In 1980, after Ethel Tiggs and Frankie Scarbrough were nearly killed by pit bulls, the City of Hollywood enacted the country’s first modern day pit bull law, requiring owners to register their dog and carry $25,000 in liability insurance. The Everglades Pit Bull Terrier Club hired Miami attorney David Cerf to fight the ordinance who said to city officials: “You should be more concerned about the increase in rapes in Hollywood instead of penalizing dog owners with discriminatory legislation.” The term later evolved into breed discriminatory legislation and is now used by Ledy VanKavage along with a “BDL” abbreviation.

In 1974, it appears the same David Cerf attempted to have a defendant examined by a “voodoo doctor or exorcist.” Circuit Court Judge Dan Satin denied Cerf’s motion.

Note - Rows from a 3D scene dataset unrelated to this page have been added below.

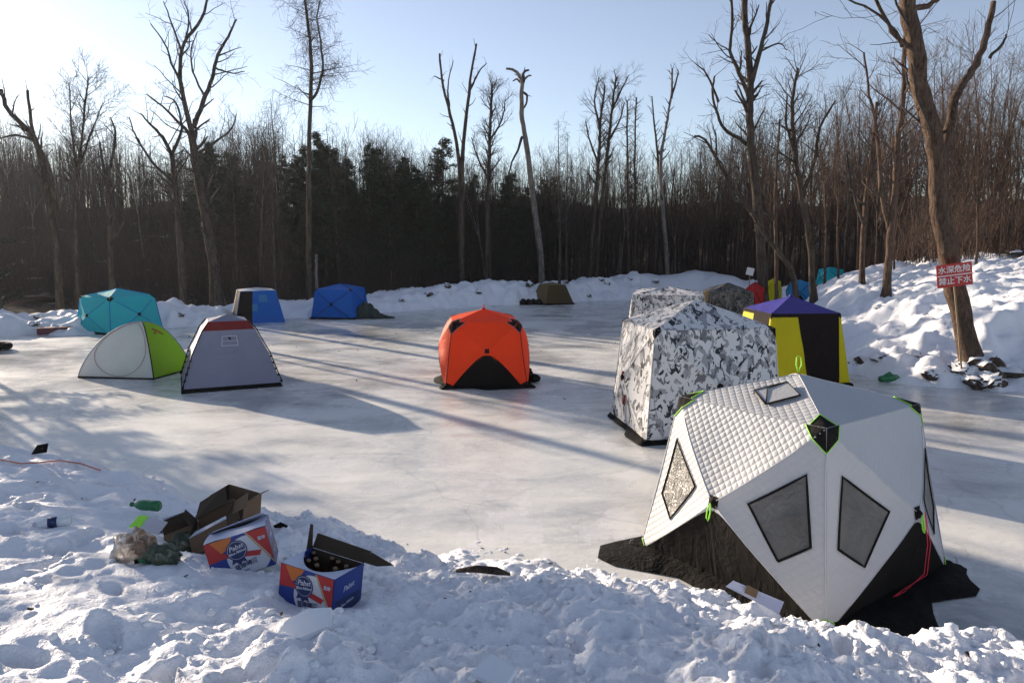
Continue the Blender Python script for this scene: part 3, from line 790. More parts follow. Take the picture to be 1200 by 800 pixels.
x, y = G(648, 357); y += .8
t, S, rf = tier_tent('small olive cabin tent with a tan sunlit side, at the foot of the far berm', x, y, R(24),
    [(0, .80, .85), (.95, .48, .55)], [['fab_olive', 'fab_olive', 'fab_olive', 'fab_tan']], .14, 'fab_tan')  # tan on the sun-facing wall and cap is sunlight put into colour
skirt(t, 1.6, 1.7, .12, 31)
mb = MB()
for k in range(4): mb.lathe([(.2, 0), (.19, .15), (.08, .28), (.01, .3)], (-.25 * k, .1 * (k % 2), 0), 8)
o = mb.build('gear_pile', 'fab_brown', None, True); x, y = G(631, 357); o.location = (x, y, 0); tag(o, 'low dark pile of gear left of the small olive tent', 'gear')

# --- small camo tent, dark camo tent, red tent
x, y = 3.5 * 1.02, 17.9 * 1.0
x, y = AT(783, 340, 21.5)[0], 21.5
t = thing('hub_tent', 'small snow camouflage tent half hidden behind the large camouflage tent', 'tent', (x, y, 0), R(-12), GT)
W, roof = hub_frame(2.2, 1.95, 1.66, .18, .08, sag=.02)
for i in range(4): wall_panels(W[i], t, 'camo')
roof_panels(roof, t, 'camo'); seam_lines(W, roof, t, 'camo', .006); skirt(t, 2.0, None, .1, 41)
x, y = AT(853, 345, 23.5)[0], 23.5
t = thing('hub_tent', 'dark woodland camouflage tent with a pale left side, beside a leaning tree', 'tent', (x, y, 0), R(-2), GT)
W, roof = hub_frame(1.62, 1.25, 1.58, .26, .06, sag=.02)
for i in range(4): wall_panels(W[i], t, 'camo_dark', name='wall_panel')
roof_panels(roof, t, 'camo_dark'); seam_lines(W, roof, t, 'fab_brown', .008); skirt(t, 1.62, None, .1, 42)
W[3].ruled('door_panel', lerp2((-.98, -.98), (-.98, .97)), lerp2((.4, -.98), (.4, .97)), 'fab_tan', t, 8, 8, .006)

# --- blue roofed yellow and black tent
x, y = 6.38, 16.9
t = thing('hub_tent', 'yellow and black hub tent with a purple-blue roof, near the right bank', 'tent', (x, y, 0), R(4), GT)
W, roof = hub_frame(1.98, 1.56, 1.58, .33, .05, sag=.02)
for i in range(4):
    sf = W[i]
    sf.ruled('wall_panel', lerp2((-1, -1), (-1, 1)), lerp2((.05, -1), (-.24, 1)), 'fab_yellow', t, 14, 6, 0)
    sf.ruled('wall_panel', lerp2((.05, -1), (-.24, 1)), lerp2((.74, -1), (.95, 1)), 'fab_brown', t, 14, 14, 0)
    sf.ruled('wall_panel', lerp2((.74, -1), (.95, 1)), lerp2((1, -1), (1, 1)), 'fab_yellow', t, 14, 4, 0)
    sf.ruled('roof_valance', lerp2((-1, .90), (1, .90)), lerp2((-1, 1), (1, 1)), 'fab_brown', t, 14, 3, .008)
roof_panels(roof, t, 'fab_purple'); hub_cap(roof, t, .05, 'fab_purple')
corner_patches(W, roof, t, 'fab_black', .10, .16, rs=.05)
loop_strap(t, W[3](.0, -.2, .05), Vector((0, 0, -.3)), 'lime', .012, .04); skirt(t, 1.98, None, .12, 44)

# --- green and white dome tent
def dome_tent():
    x, y = G(160, 447); y += .95; x -= .45
    t = thing('dome_tent', 'low white and lime green pop-up dome tent, left of the grey cabin tent', 'tent', (x, y, 0), view_rot(x, y), GT)
    peak = Vector((.16, 0, 1.26)); base = [Vector((-1.24, .1, 0)), Vector((.32, -.98, 0)), Vector((1.20, .15, 0)), Vector((.0, 1.05, 0))]
    def rib(i, s):      # s 0 base -> 1 peak ; convex rib
        b = base[i]; s2 = s
        h = math.sin(s2 * PI / 2) ** .9
        q = b.lerp(peak, s2 ** 1.25 if i != 1 else s2 ** 1.1); q.z = peak.z * h * .98 + .02 * s2; return q
    def pan(i, name, m, t0=0., t1=1., s0=0., s1=1., off=0., fold=None):
        j = (i + 1) % 4; n = 18; V = []
        for a in range(n + 1):
            s = s0 + (s1 - s0) * a / n
            for b in range(n + 1):
                u = t0 + (t1 - t0) * b / n
                if fold: u, s_ = fold(b / n, a / n)
                else: s_ = s
                P_ = rib(i, s_).lerp(rib(j, s_), u); c = (base[i] + base[j]) * .5; c.z = 0; o_ = c.normalized()
                P_ = P_ + o_ * (-.16 * math.sin(PI * u) * (1 - s_) * .6 + off) + Vector((0, 0, off * .6)); V.append(tuple(P_))
        Fq = [(a * (n + 1) + b, a * (n + 1) + b + 1, (a + 1) * (n + 1) + b + 1, (a + 1) * (n + 1) + b) for a in range(n) for b in range(n)]
        return mesh_np(name, np.array(V), Fq, m, t)
    pan(0, 'wall_panel', 'fab_white'); pan(1, 'wall_panel', 'fab_green'); pan(2, 'wall_panel', 'fab_green'); pan(3, 'wall_panel', 'fab_white')
    # oval door with pink piping on the white panel
    V = []; n = 30; ring = []
    for k in range(n):
        a = 2 * PI * k / n; u = .5 + .455 * math.cos(a); s_ = .44 + .43 * math.sin(a); u = min(max(u, .06), .94)
        P_ = rib(0, s_).lerp(rib(1, s_), u); c = (base[0] + base[1]) * .5; o_ = c.normalized()
        ring.append(P_ + o_ * (-.16 * math.sin(PI * u) * (1 - s_) * .6 + .012) + Vector((0, 0, .01)))
    mb = MB(); mb.tube(ring + [ring[0]], .007, 5); mb.build('door_piping', m_plain('pink', (.42, .26, .28)), t, True)
    for i in range(4):
        mb = MB(); mb.tube([rib(i, k / 16) for k in range(17)], .013, 6); mb.build('rib', 'fab_brown' if i == 1 else 'fab_grey', t, True)
    # brown emblem on the green panel
    mb = MB(); P0 = rib(1, .55).lerp(rib(2, .55), .35); P1 = rib(1, .62).lerp(rib(2, .62), .5); P2 = rib(1, .52).lerp(rib(2, .52), .68)
    o_ = Vector((.55, -.8, .3)).normalized() * .03
    mb.tube([P0 + o_, P1 + o_, P2 + o_], .022, 5); P3 = rib(1, .66).lerp(rib(2, .66), .36); mb.tube([P3 + o_, P1 + o_], .02, 5); mb.build('emblem', m_plain('emblem', (.35, .12, .03)), t, True)
    mb = MB(); mb.tube([base[0] + Vector((0, 0, .02)), base[1] + Vector((0, 0, .02)), base[2] + Vector((0, 0, .02)), base[3] + Vector((0, 0, .02)), base[0] + Vector((0, 0, .02))], .02, 6)
    mb.build('base_hem', 'fab_brown', t)
dome_tent()

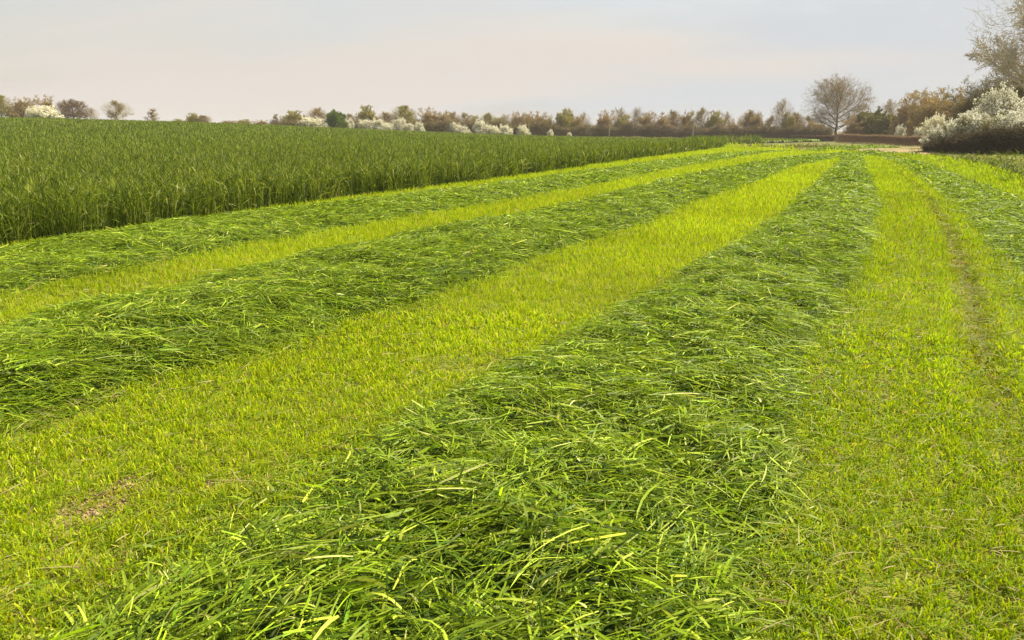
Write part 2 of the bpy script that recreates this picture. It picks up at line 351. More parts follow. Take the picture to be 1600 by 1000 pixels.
# ------------------------------------------------------------------ windrows
def build_row(k, label):
    rw = ROW[k]; buf = Buf()
    # the packed heap under the loose blades
    a = np.interp(np.linspace(0, 1, 700)**1.5, [0, 1], [0, rw['s'][-1]]); uu = np.linspace(-1.12, 1.12, 41)
    cx = np.interp(a, rw['s'], rw['c'][:, 0]); cy = np.interp(a, rw['s'], rw['c'][:, 1])
    nx = np.interp(a, rw['s'], rw['n'][:, 0]); ny = np.interp(a, rw['s'], rw['n'][:, 1]); hw = np.interp(a, rw['s'], rw['hw'])
    X = cx[:, None]+nx[:, None]*hw[:, None]*uu[None]; Y = cy[:, None]+ny[:, None]*hw[:, None]*uu[None]
    Z = T(X.ravel(), Y.ravel()).reshape(X.shape)+row_h(k, X, Y, uu[None]*np.ones_like(X))-.035
    nr, nc = X.shape; i = np.arange(nr-1)[:, None]; j = np.arange(nc-1)[None]
    Q = np.stack([i*nc+j, i*nc+j+1, (i+1)*nc+j+1, (i+1)*nc+j], -1).reshape(-1, 4)
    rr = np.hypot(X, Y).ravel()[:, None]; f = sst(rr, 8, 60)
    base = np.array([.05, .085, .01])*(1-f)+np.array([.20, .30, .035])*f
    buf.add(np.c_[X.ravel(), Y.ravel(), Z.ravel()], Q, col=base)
    nq = len(Q)
    # loose blades: clumps lying together, plus single ones
    def sample(rho, k0, pw):
        g = np.linspace(0, rw['s'][-1], 3000); gx = np.interp(g, rw['s'], rw['c'][:, 0]); gy = np.interp(g, rw['s'], rw['c'][:, 1]); gh = np.interp(g, rw['s'], rw['hw'])
        rr_ = np.hypot(gx, gy); f_ = rho*np.maximum(1, rr_/k0)**-pw*2.4*gh*(np.abs(np.arctan2(gx, gy)) < R(47))*(gy > -1)
        cum = np.r_[0, np.cumsum((f_[1:]+f_[:-1])/2*np.diff(g))]; n = int(cum[-1]); a = np.interp(rng.random(n)*cum[-1], cum, g); u = rng.uniform(-1.2, 1.2, n)
        h_ = np.interp(a, rw['s'], rw['hw'])*u
        x = np.interp(a, rw['s'], rw['c'][:, 0])+np.interp(a, rw['s'], rw['n'][:, 0])*h_; y = np.interp(a, rw['s'], rw['c'][:, 1])+np.interp(a, rw['s'], rw['n'][:, 1])*h_
        r = np.hypot(x, y); return x, y, r, np.maximum(1, r/k0), a, u
    for (mode, rho, k0) in (('clump', 46, 8.), ('single', 2500, 8.)):
        x, y, r, kk, a_, u = sample(rho, k0, 1.45 if mode == 'clump' else 1.35)
        m = (np.abs(u) < 1.1+.18*(fbm(x, y, 1.1, 9)-.5)) & (r > 1.2)
        x, y, r, kk, a_, u = x[m], y[m], r[m], kk[m], a_[m], u[m]
        if not len(x): continue
        tx = np.interp(a_, rw['s'], rw['tg'][:, 0]); ty = np.interp(a_, rw['s'], rw['tg'][:, 1])
        th0 = np.arctan2(ty, tx)
        fld = th0 + (fbm(x, y, .8, 21+ord(k), 2)-.5)*8
        if mode == 'clump':
            rep = 14; L0 = rng.uniform(.18, .42, len(x)); fan = rng.normal(0, .12, len(x)); cth = fld+rng.normal(0, .8, len(x)); pit = rng.normal(.05, .16, len(x)); cc = varc(len(x), (1, 1, 1), .16, .05)
            curv = rng.normal(0, .16, len(x))
            I = np.repeat(np.arange(len(x)), rep); o = rng.normal(0, 1, len(I))
            th = cth[I]+fan[I]*o+rng.normal(0, .17, len(I)); al = rng.normal(0, .08, len(I))
            px = x[I]+(-np.sin(th)*o*.05+np.cos(th)*al)*kk[I]**.5; py = y[I]+(np.cos(th)*o*.05+np.sin(th)*al)*kk[I]**.5
            L = L0[I]*rng.uniform(.6, 1.1, len(I)); pt = pit[I]+rng.normal(0, .07, len(I)); cm = cc[I]; cv = curv[I]+rng.normal(0, .05, len(I))
        else:
            I = np.arange(len(x)); th = fld+rng.normal(0, 1.1, len(x)); px, py = x, y
            L = rng.uniform(.04, .24, len(x)); pt = rng.normal(.2, .38, len(x)); cm = varc(len(x), (1, 1, 1), .2, .06); cv = rng.normal(0, .15, len(x))
        kI = kk[I]; n = len(I); L = L*kI**.28
        a2, u2, hw2, lat2 = row_uv(k, px, py)
        z = T(px, py)+row_h(k, px, py, u2)+rng.uniform(-.05, .035, n)+.01
        D = np.c_[np.cos(th)*np.cos(pt), np.sin(th)*np.cos(pt), np.sin(pt)]
        roll = rng.normal(0, .55, n); sh = np.c_[-np.sin(th), np.cos(th), np.zeros(n)]
        Sd = unit(sh*np.cos(roll)[:, None]+np.cross(D, sh)*np.sin(roll)[:, None])
        P = np.c_[px, py, z]-D*(L*.35)[:, None]
        P[:, 2] = np.maximum(P[:, 2], T(P[:, 0], P[:, 1])+.01)
        Wd = rng.choice([.004, .006, .0095], n, p=[.35, .42, .23])*rng.uniform(.8, 1.2, n)*kI*1.1
        Bend = sh*(cv*L)[:, None]; Bend[:, 2] -= L*np.clip(.10+.9*np.maximum(pt, 0), 0, .6)
        pal = np.array([[.225, .335, .014], [.32, .45, .02], [.115, .20, .014], [.46, .56, .06], [.58, .62, .20]])
        pi = rng.choice(5, n, p=[.35, .26, .22, .14, .03]); cb = pal[pi]*cm*np.exp(rng.normal(0, .34, (n, 1)))*1.02
        edgef = sst(np.abs(u2), .75, 1.1)[:, None]; cb = cb*(1-.25*edgef)+np.array([.28, .34, .03])*.25*edgef
        ct = cb*np.array([1.12, 1.08, .95])
        for lo, hi, K in ((0, 8, 4), (8, 22, 2), (22, 999, 1)):
            q = (r[I] >= lo) & (r[I] < hi)
            ribbons(buf, P[q], D[q], Sd[q], L[q], Wd[q], Bend[q], K, cb[q], ct[q])
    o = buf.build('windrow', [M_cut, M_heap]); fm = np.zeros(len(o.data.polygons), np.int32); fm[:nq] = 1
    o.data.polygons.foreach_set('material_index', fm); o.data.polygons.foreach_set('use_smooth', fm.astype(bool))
    tag(o, label, 'windrow', 'windrows of cut grass on the mown ground')
    print('windrow', k, len(o.data.polygons))
build_row('A', 'long low windrow of cut grass against the foot of the standing crop')
build_row('B', 'windrow of cut grass between the narrow and the broad yellow stubble strips')
build_row('C', 'widest windrow of cut grass, starting at the bottom centre of the photo')
build_row('D', 'pale windrow of cut grass at the right edge beside the dark verge')
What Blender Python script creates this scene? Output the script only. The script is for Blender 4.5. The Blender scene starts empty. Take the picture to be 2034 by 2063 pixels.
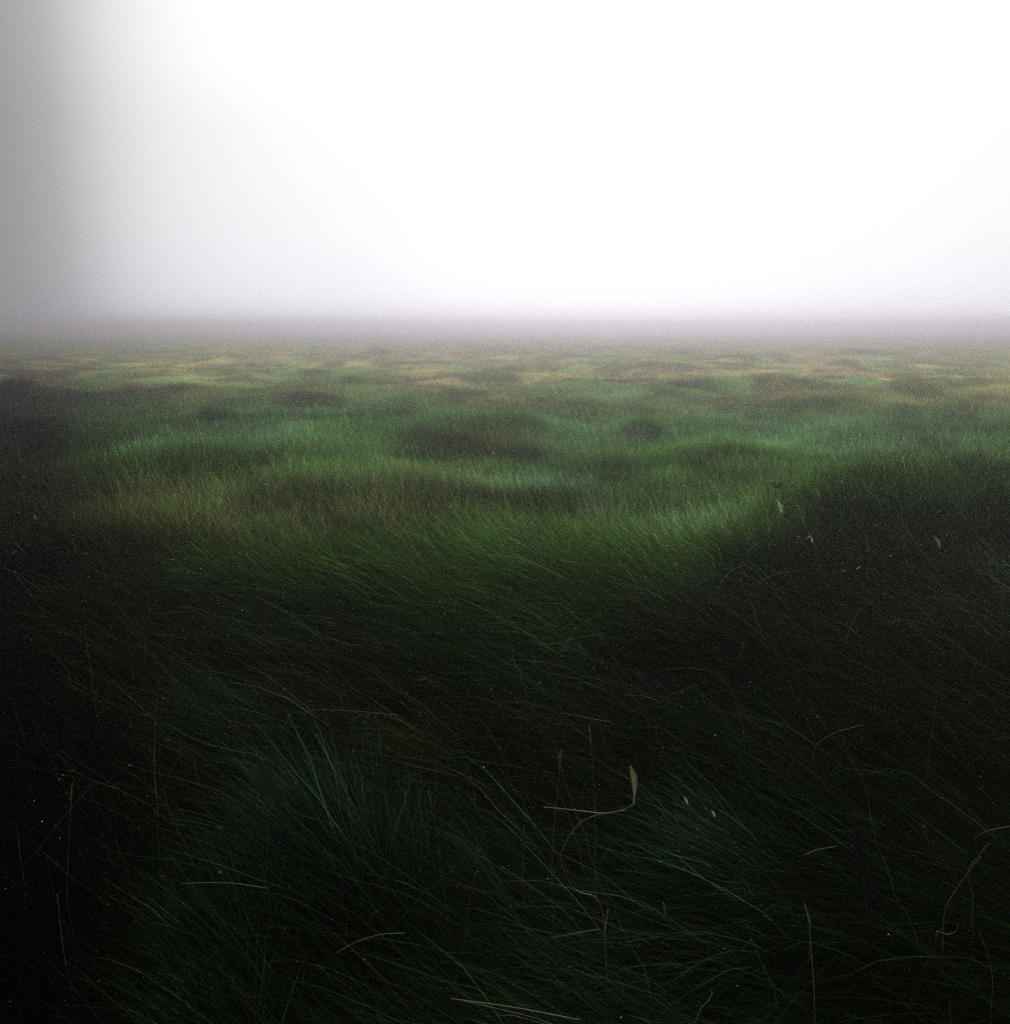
import bpy, math
import numpy as np

S = bpy.context.scene
C = S.collection
rng = np.random.default_rng(7)
R = math.radians

# ------------------------------------------------------------------ camera
CAM_H = 1.60
PITCH = R(10.68)
F_PX = 983.0                      # focal length in pixels of the 1009x1024 frame
cam_d = bpy.data.cameras.new('camera')
cam = bpy.data.objects.new('camera', cam_d); C.objects.link(cam)
cam.location = (0, 0, CAM_H)
cam.rotation_euler = (math.pi/2 - PITCH, 0, 0)
cam_d.sensor_fit = 'VERTICAL'; cam_d.sensor_height = 24.0
cam_d.lens = 24.0 * F_PX / 1024.0
cam_d.clip_start = 0.05; cam_d.clip_end = 3000
S.camera = cam
S.render.resolution_x = 1009; S.render.resolution_y = 1024

# ------------------------------------------------------------------ sky
SUN_EL, SUN_AZ = R(32), R(9)      # low, ahead, hidden in the fog
w = bpy.data.worlds.new("World"); S.world = w; w.use_nodes = True
nt = w.node_tree; N = nt.nodes; Lk = nt.links
for n in list(N): N.remove(n)
out = N.new('ShaderNodeOutputWorld')
sky = N.new('ShaderNodeTexSky'); sky.sky_type = 'NISHITA'; sky.sun_disc = False
sky.sun_elevation = SUN_EL; sky.sun_rotation = SUN_AZ
sky.air_density = 1.0; sky.dust_density = 4.0
bg1 = N.new('ShaderNodeBackground'); bg1.inputs['Strength'].default_value = 0.05
Lk.new(sky.outputs[0], bg1.inputs['Color'])
tc = N.new('ShaderNodeTexCoord')
sep = N.new('ShaderNodeSeparateXYZ'); Lk.new(tc.outputs['Generated'], sep.inputs[0])
def math_node(op, a, b=None, c=None):
    m = N.new('ShaderNodeMath'); m.operation = op
    for i, v in enumerate((a, b, c)):
        if v is None: continue
        if isinstance(v, (int, float)): m.inputs[i].default_value = v
        else: Lk.new(v, m.inputs[i])
    return m.outputs[0]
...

Court Bedeviled by Call for Services of Voodoo Doctor.
The defendant, Harvey Lee Outler had been determined competent to stand trial for the murder of his common law wife, but the evaluating doctor said Outler believed he was under a curse. Cerf said Outler, 36, believed that Mable Young, 31, has used roots to put a curse on him. Police say Outler shot Mrs. Young in the face with a piston April 13. “Your honor, a voodo curse is just as deadly as a threat with a gun,” Cerf said.

In 1984, it appears the same David Cerf gets in trouble with the Florida Bar.

CERF v. STATE, 458 So.2d 1071 (Fla. 1984)
No. 64183.
Supreme Court of Florida.
September 6, 1984.
Rehearing Denied December 6, 1984.
This is an appeal from an attorney disciplinary proceeding in circuit court pursuant to Fla.Bar Integr.Rule, art. XI, Rule 11.14. We have jurisdiction. Art. V, § 15, Fla. Const. We approve the disciplinary measure recommended by the circuit judge in his written judgment and report of disciplinary matter.